> TASK STATEMENT:
Copy every entry word for word, but skip the pictures.

-- INPUT ROWS start --

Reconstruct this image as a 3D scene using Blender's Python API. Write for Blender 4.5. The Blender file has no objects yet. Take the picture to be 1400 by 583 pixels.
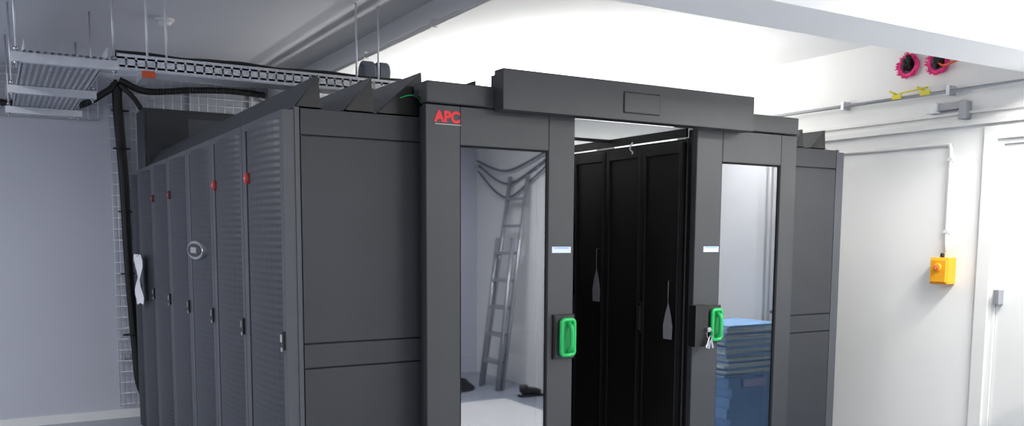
import bpy, bmesh, math, random
from mathutils import Vector, Matrix
random.seed(4)
S=bpy.context.scene
S.view_settings.view_transform='Standard'
COL=S.collection

# ------------------------------------------------------------ materials
def mat(name,col,rough=.5,metal=0.,noise=.04,scale=8.,bump=0.,spec=.5,bscale=200.):
    m=bpy.data.materials.new(name);m.use_nodes=True
    nt=m.node_tree;b=nt.nodes['Principled BSDF']
    b.inputs['Roughness'].default_value=rough;b.inputs['Metallic'].default_value=metal
    b.inputs['Specular IOR Level'].default_value=spec
    tc=nt.nodes.new('ShaderNodeTexCoord')
    n=nt.nodes.new('ShaderNodeTexNoise');n.inputs['Scale'].default_value=scale;n.inputs['Detail'].default_value=4
    nt.links.new(tc.outputs['Object'],n.inputs['Vector'])
    r=nt.nodes.new('ShaderNodeValToRGB')
    lo=[max(0,c*(1-noise)) for c in col];hi=[min(1,c*(1+noise)) for c in col]
    r.color_ramp.elements[0].position=.3;r.color_ramp.elements[1].position=.7
    r.color_ramp.elements[0].color=(*lo,1);r.color_ramp.elements[1].color=(*hi,1)
    nt.links.new(n.outputs['Fac'],r.inputs['Fac']);nt.links.new(r.outputs['Color'],b.inputs['Base Color'])
    if bump>0:
        n2=nt.nodes.new('ShaderNodeTexNoise');n2.inputs['Scale'].default_value=bscale
        nt.links.new(tc.outputs['Object'],n2.inputs['Vector'])
        bp=nt.nodes.new('ShaderNodeBump');bp.inputs['Strength'].default_value=bump;bp.inputs['Distance'].default_value=.002
        nt.links.new(n2.outputs['Fac'],bp.inputs['Height']);nt.links.new(bp.outputs['Normal'],b.inputs['Normal'])
    return m
M={}
M['panel']=mat('rack_panel_paint',(.024,.0265,.032),.5,0,.06,6,.15,.5,500)
M['frame']=mat('rack_frame_paint',(.060,.064,.075),.42,0,.05,6,.1)
M['door']=mat('aisle_door_paint',(.036,.039,.043),.45,0,.05,6,.12)
M['louver']=mat('rack_door_perforated',(.030,.033,.041),.5,0,.1,30,.3)  # bluish tint carries the haze over the left doors
M['black']=mat('black_plastic',(.008,.008,.008),.4,0,.1,20)
M['dark']=mat('dark_interior',(.006,.0050,.0047),.5,0,.1,20)
M['streak']=mat('black_edge_glint',(.035,.032,.030),.3,0,.1,20)  # lighter strip colour paints the light streaks along the door edges
M['rubber']=mat('black_cable_jacket',(.008,.008,.009),.5,0,.2,40)
M['galv']=mat('galvanised_steel',(.55,.57,.62),.4,.6,.08,30)
M['strut']=mat('white_zinc_strut',(.72,.74,.78),.4,.3,.05,20)
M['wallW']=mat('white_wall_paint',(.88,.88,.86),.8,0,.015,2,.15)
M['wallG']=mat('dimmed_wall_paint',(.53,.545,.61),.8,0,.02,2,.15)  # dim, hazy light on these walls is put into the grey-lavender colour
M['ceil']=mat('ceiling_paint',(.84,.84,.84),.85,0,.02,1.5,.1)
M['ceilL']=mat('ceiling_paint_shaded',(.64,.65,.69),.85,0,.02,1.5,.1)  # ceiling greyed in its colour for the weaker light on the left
M['trimW']=mat('white_gloss_trim',(.80,.80,.78),.4,0,.02,3)
M['floor']=mat('grey_vinyl_floor',(.30,.33,.39),.35,0,.06,3)
M['red']=mat('red_badge',(.28,.03,.02),.5)
M['reddim']=mat('dark_red_badge',(.10,.02,.02),.5)
M['redtext']=mat('red_lettering',(.80,.02,.03),.5)
M['white']=mat('white_plastic',(.8,.8,.8),.45)
M['paper']=mat('paper',(.75,.76,.80),.8,0,.04,15)
M['green']=mat('green_handle_plastic',(.012,.42,.10),.4,0,.05,20)
M['greend']=mat('green_recess',(.01,.27,.07),.5)
M['steel']=mat('polished_steel',(.5,.5,.52),.25,.9)
M['chrome']=mat('silver_bezel',(.45,.46,.48),.3,.7)
M['yellow']=mat('yellow_enclosure',(.95,.42,.02),.4)
M['redknob']=mat('red_switch_knob',(.75,.10,.03),.4)
M['pink']=mat('pink_firestop_foam',(.9,.05,.25),.8,0,.2,60,.5)
M['orange']=mat('orange_cap',(.8,.12,.03),.5)
M['yclip']=mat('yellow_clip',(.75,.65,.03),.5)
M['tag']=mat('grey_tag_card',(.22,.22,.24),.6)
M['blue']=mat('blue_foam',(.36,.62,1.0),.6,0,.1,6)
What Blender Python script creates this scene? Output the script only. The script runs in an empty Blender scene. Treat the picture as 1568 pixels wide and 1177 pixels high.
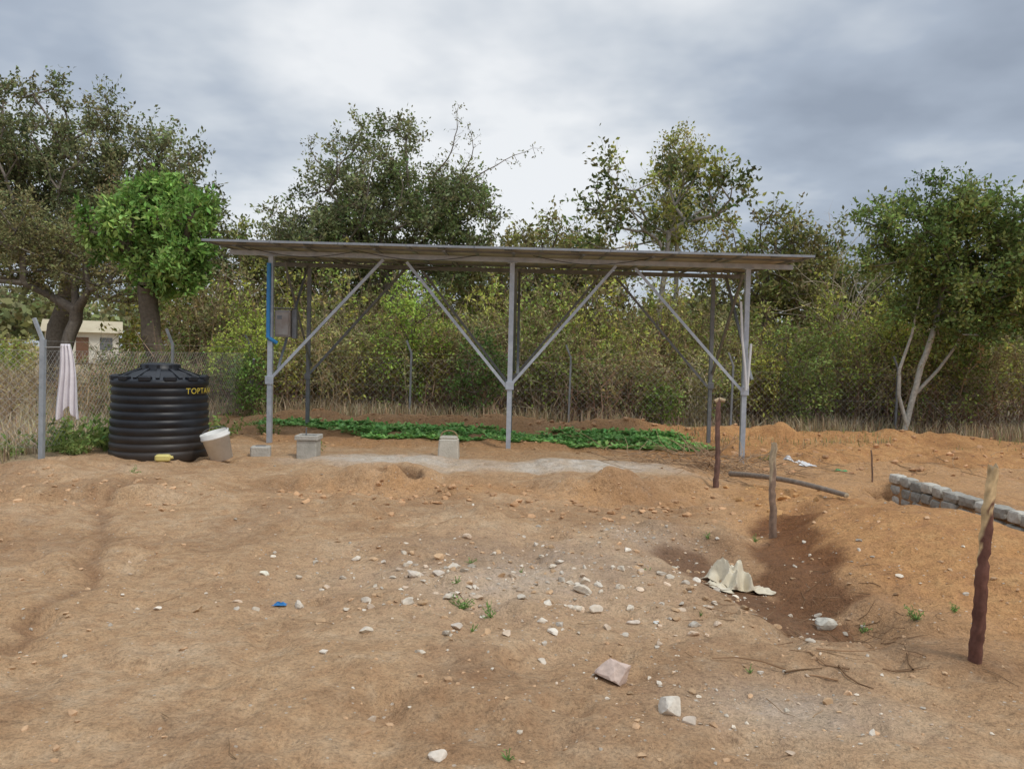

-- INPUT ROWS end --

> CORRECT RESULT:
Reconstruct this image as a 3D scene using Blender's Python API. Write for Blender 4.5. The Blender file has no objects yet. Take the picture to be 1400 by 583 pixels.
import bpy, bmesh, math, random
from mathutils import Vector, Matrix
random.seed(4)
S=bpy.context.scene
S.view_settings.view_transform='Standard'
COL=S.collection

# ------------------------------------------------------------ materials
def mat(name,col,rough=.5,metal=0.,noise=.04,scale=8.,bump=0.,spec=.5,bscale=200.):
    m=bpy.data.materials.new(name);m.use_nodes=True
    nt=m.node_tree;b=nt.nodes['Principled BSDF']
    b.inputs['Roughness'].default_value=rough;b.inputs['Metallic'].default_value=metal
    b.inputs['Specular IOR Level'].default_value=spec
    tc=nt.nodes.new('ShaderNodeTexCoord')
    n=nt.nodes.new('ShaderNodeTexNoise');n.inputs['Scale'].default_value=scale;n.inputs['Detail'].default_value=4
    nt.links.new(tc.outputs['Object'],n.inputs['Vector'])
    r=nt.nodes.new('ShaderNodeValToRGB')
    lo=[max(0,c*(1-noise)) for c in col];hi=[min(1,c*(1+noise)) for c in col]
    r.color_ramp.elements[0].position=.3;r.color_ramp.elements[1].position=.7
    r.color_ramp.elements[0].color=(*lo,1);r.color_ramp.elements[1].color=(*hi,1)
    nt.links.new(n.outputs['Fac'],r.inputs['Fac']);nt.links.new(r.outputs['Color'],b.inputs['Base Color'])
    if bump>0:
        n2=nt.nodes.new('ShaderNodeTexNoise');n2.inputs['Scale'].default_value=bscale
        nt.links.new(tc.outputs['Object'],n2.inputs['Vector'])
        bp=nt.nodes.new('ShaderNodeBump');bp.inputs['Strength'].default_value=bump;bp.inputs['Distance'].default_value=.002
        nt.links.new(n2.outputs['Fac'],bp.inputs['Height']);nt.links.new(bp.outputs['Normal'],b.inputs['Normal'])
    return m
M={}
M['panel']=mat('rack_panel_paint',(.024,.0265,.032),.5,0,.06,6,.15,.5,500)
M['frame']=mat('rack_frame_paint',(.060,.064,.075),.42,0,.05,6,.1)
M['door']=mat('aisle_door_paint',(.036,.039,.043),.45,0,.05,6,.12)
M['louver']=mat('rack_door_perforated',(.030,.033,.041),.5,0,.1,30,.3)  # bluish tint carries the haze over the left doors
M['black']=mat('black_plastic',(.008,.008,.008),.4,0,.1,20)
M['dark']=mat('dark_interior',(.006,.0050,.0047),.5,0,.1,20)
M['streak']=mat('black_edge_glint',(.035,.032,.030),.3,0,.1,20)  # lighter strip colour paints the light streaks along the door edges
M['rubber']=mat('black_cable_jacket',(.008,.008,.009),.5,0,.2,40)
M['galv']=mat('galvanised_steel',(.55,.57,.62),.4,.6,.08,30)
M['strut']=mat('white_zinc_strut',(.72,.74,.78),.4,.3,.05,20)
M['wallW']=mat('white_wall_paint',(.88,.88,.86),.8,0,.015,2,.15)
M['wallG']=mat('dimmed_wall_paint',(.53,.545,.61),.8,0,.02,2,.15)  # dim, hazy light on these walls is put into the grey-lavender colour
M['ceil']=mat('ceiling_paint',(.84,.84,.84),.85,0,.02,1.5,.1)
M['ceilL']=mat('ceiling_paint_shaded',(.64,.65,.69),.85,0,.02,1.5,.1)  # ceiling greyed in its colour for the weaker light on the left
M['trimW']=mat('white_gloss_trim',(.80,.80,.78),.4,0,.02,3)
M['floor']=mat('grey_vinyl_floor',(.30,.33,.39),.35,0,.06,3)
M['red']=mat('red_badge',(.28,.03,.02),.5)
M['reddim']=mat('dark_red_badge',(.10,.02,.02),.5)
M['redtext']=mat('red_lettering',(.80,.02,.03),.5)
M['white']=mat('white_plastic',(.8,.8,.8),.45)
M['paper']=mat('paper',(.75,.76,.80),.8,0,.04,15)
M['green']=mat('green_handle_plastic',(.012,.42,.10),.4,0,.05,20)
M['greend']=mat('green_recess',(.01,.27,.07),.5)
M['steel']=mat('polished_steel',(.5,.5,.52),.25,.9)
M['chrome']=mat('silver_bezel',(.45,.46,.48),.3,.7)
M['yellow']=mat('yellow_enclosure',(.95,.42,.02),.4)
M['redknob']=mat('red_switch_knob',(.75,.10,.03),.4)
M['pink']=mat('pink_firestop_foam',(.9,.05,.25),.8,0,.2,60,.5)
M['orange']=mat('orange_cap',(.8,.12,.03),.5)
M['yclip']=mat('yellow_clip',(.75,.65,.03),.5)
M['tag']=mat('grey_tag_card',(.22,.22,.24),.6)
M['blue']=mat('blue_foam',(.36,.62,1.0),.6,0,.1,6)
What Blender Python script creates this scene? Output the script only. The script runs in an empty Blender scene. Treat the picture as 1568 pixels wide and 1177 pixels high.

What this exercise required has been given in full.